DIRECTIONS FOR THIS TASK: Give back exactly the lines from the start of the listing to the line containing "SC.camera = cam", inclusive, and nothing beyond them.

SUPPLIED MATERIAL:
---*---
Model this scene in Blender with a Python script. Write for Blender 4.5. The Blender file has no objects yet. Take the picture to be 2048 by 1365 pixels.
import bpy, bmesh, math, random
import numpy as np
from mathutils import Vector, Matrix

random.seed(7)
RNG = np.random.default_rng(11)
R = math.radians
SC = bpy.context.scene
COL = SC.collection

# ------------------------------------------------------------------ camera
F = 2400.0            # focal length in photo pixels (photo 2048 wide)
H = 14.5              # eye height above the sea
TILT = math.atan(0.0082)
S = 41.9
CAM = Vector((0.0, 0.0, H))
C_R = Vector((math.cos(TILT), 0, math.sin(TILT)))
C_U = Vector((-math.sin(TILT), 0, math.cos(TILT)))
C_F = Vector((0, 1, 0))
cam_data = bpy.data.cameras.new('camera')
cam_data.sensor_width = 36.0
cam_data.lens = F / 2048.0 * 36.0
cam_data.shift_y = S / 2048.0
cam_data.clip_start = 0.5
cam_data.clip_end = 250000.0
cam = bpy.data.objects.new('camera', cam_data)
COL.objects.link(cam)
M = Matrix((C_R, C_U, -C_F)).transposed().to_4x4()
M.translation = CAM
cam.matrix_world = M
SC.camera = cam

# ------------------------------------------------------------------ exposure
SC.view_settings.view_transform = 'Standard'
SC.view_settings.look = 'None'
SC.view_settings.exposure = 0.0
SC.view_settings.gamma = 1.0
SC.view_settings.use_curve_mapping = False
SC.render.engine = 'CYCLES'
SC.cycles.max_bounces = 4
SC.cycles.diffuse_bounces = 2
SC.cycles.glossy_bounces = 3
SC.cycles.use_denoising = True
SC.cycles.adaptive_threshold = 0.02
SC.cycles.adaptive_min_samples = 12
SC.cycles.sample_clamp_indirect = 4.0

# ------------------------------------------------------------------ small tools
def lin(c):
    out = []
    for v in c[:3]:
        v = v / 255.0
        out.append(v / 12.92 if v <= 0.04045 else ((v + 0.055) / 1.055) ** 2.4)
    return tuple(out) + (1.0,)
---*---
OUTPUT FOR THIS EXERCISE:
Model this scene in Blender with a Python script. Write for Blender 4.5. The Blender file has no objects yet. Take the picture to be 2048 by 1365 pixels.
import bpy, bmesh, math, random
import numpy as np
from mathutils import Vector, Matrix

random.seed(7)
RNG = np.random.default_rng(11)
R = math.radians
SC = bpy.context.scene
COL = SC.collection

# ------------------------------------------------------------------ camera
F = 2400.0            # focal length in photo pixels (photo 2048 wide)
H = 14.5              # eye height above the sea
TILT = math.atan(0.0082)
S = 41.9
CAM = Vector((0.0, 0.0, H))
C_R = Vector((math.cos(TILT), 0, math.sin(TILT)))
C_U = Vector((-math.sin(TILT), 0, math.cos(TILT)))
C_F = Vector((0, 1, 0))
cam_data = bpy.data.cameras.new('camera')
cam_data.sensor_width = 36.0
cam_data.lens = F / 2048.0 * 36.0
cam_data.shift_y = S / 2048.0
cam_data.clip_start = 0.5
cam_data.clip_end = 250000.0
cam = bpy.data.objects.new('camera', cam_data)
COL.objects.link(cam)
M = Matrix((C_R, C_U, -C_F)).transposed().to_4x4()
M.translation = CAM
cam.matrix_world = M
SC.camera = cam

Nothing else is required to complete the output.